§ EXERCISE: Each line below should be reproduced without any alteration.

§ RECORDED DATA:
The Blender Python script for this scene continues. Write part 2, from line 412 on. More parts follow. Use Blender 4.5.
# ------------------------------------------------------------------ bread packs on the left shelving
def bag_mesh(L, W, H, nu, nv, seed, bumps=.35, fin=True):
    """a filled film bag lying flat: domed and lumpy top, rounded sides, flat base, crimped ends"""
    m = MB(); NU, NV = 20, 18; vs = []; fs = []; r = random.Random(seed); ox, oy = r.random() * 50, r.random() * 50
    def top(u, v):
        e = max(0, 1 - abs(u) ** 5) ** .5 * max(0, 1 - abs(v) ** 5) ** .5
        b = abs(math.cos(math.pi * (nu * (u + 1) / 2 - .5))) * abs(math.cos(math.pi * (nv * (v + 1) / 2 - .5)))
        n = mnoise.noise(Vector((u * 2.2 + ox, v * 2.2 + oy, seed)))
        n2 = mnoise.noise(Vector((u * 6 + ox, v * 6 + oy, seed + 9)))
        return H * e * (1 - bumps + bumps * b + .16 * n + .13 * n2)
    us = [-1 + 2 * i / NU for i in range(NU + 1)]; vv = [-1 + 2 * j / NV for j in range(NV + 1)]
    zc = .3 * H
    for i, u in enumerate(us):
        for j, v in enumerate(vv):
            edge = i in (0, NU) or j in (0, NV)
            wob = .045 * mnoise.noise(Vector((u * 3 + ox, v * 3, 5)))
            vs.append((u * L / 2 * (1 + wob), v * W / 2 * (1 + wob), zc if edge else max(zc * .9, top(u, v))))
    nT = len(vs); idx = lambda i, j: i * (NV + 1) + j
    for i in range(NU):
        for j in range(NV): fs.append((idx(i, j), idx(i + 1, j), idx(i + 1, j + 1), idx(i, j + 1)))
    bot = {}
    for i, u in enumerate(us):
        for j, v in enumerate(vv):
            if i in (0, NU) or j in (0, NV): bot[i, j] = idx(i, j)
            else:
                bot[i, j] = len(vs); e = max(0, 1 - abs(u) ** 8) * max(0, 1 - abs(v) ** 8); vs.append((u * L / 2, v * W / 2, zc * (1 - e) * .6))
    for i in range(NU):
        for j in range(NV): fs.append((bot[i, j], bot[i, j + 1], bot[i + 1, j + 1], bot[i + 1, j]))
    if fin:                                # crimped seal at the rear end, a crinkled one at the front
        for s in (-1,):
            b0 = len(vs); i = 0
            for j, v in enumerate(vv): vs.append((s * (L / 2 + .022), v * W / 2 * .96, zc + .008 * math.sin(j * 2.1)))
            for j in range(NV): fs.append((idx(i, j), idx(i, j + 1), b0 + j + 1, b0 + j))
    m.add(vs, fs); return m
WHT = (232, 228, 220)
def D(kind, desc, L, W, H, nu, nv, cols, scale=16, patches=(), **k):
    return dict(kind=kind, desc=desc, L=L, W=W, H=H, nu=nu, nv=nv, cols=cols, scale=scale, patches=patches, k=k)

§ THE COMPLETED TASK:
The Blender Python script for this scene continues. Write part 2, from line 412 on. More parts follow. Use Blender 4.5.
# ------------------------------------------------------------------ bread packs on the left shelving
def bag_mesh(L, W, H, nu, nv, seed, bumps=.35, fin=True):
    """a filled film bag lying flat: domed and lumpy top, rounded sides, flat base, crimped ends"""
    m = MB(); NU, NV = 20, 18; vs = []; fs = []; r = random.Random(seed); ox, oy = r.random() * 50, r.random() * 50
    def top(u, v):
        e = max(0, 1 - abs(u) ** 5) ** .5 * max(0, 1 - abs(v) ** 5) ** .5
        b = abs(math.cos(math.pi * (nu * (u + 1) / 2 - .5))) * abs(math.cos(math.pi * (nv * (v + 1) / 2 - .5)))
        n = mnoise.noise(Vector((u * 2.2 + ox, v * 2.2 + oy, seed)))
        n2 = mnoise.noise(Vector((u * 6 + ox, v * 6 + oy, seed + 9)))
        return H * e * (1 - bumps + bumps * b + .16 * n + .13 * n2)
    us = [-1 + 2 * i / NU for i in range(NU + 1)]; vv = [-1 + 2 * j / NV for j in range(NV + 1)]
    zc = .3 * H
    for i, u in enumerate(us):
        for j, v in enumerate(vv):
            edge = i in (0, NU) or j in (0, NV)
            wob = .045 * mnoise.noise(Vector((u * 3 + ox, v * 3, 5)))
            vs.append((u * L / 2 * (1 + wob), v * W / 2 * (1 + wob), zc if edge else max(zc * .9, top(u, v))))
    nT = len(vs); idx = lambda i, j: i * (NV + 1) + j
    for i in range(NU):
        for j in range(NV): fs.append((idx(i, j), idx(i + 1, j), idx(i + 1, j + 1), idx(i, j + 1)))
    bot = {}
    for i, u in enumerate(us):
        for j, v in enumerate(vv):
            if i in (0, NU) or j in (0, NV): bot[i, j] = idx(i, j)
            else:
                bot[i, j] = len(vs); e = max(0, 1 - abs(u) ** 8) * max(0, 1 - abs(v) ** 8); vs.append((u * L / 2, v * W / 2, zc * (1 - e) * .6))
    for i in range(NU):
        for j in range(NV): fs.append((bot[i, j], bot[i, j + 1], bot[i + 1, j + 1], bot[i + 1, j]))
    if fin:                                # crimped seal at the rear end, a crinkled one at the front
        for s in (-1,):
            b0 = len(vs); i = 0
            for j, v in enumerate(vv): vs.append((s * (L / 2 + .022), v * W / 2 * .96, zc + .008 * math.sin(j * 2.1)))
            for j in range(NV): fs.append((idx(i, j), idx(i, j + 1), b0 + j + 1, b0 + j))
    m.add(vs, fs); return m
WHT = (232, 228, 220)
def D(kind, desc, L, W, H, nu, nv, cols, scale=16, patches=(), **k):
    return dict(kind=kind, desc=desc, L=L, W=W, H=H, nu=nu, nv=nv, cols=cols, scale=scale, patches=patches, k=k)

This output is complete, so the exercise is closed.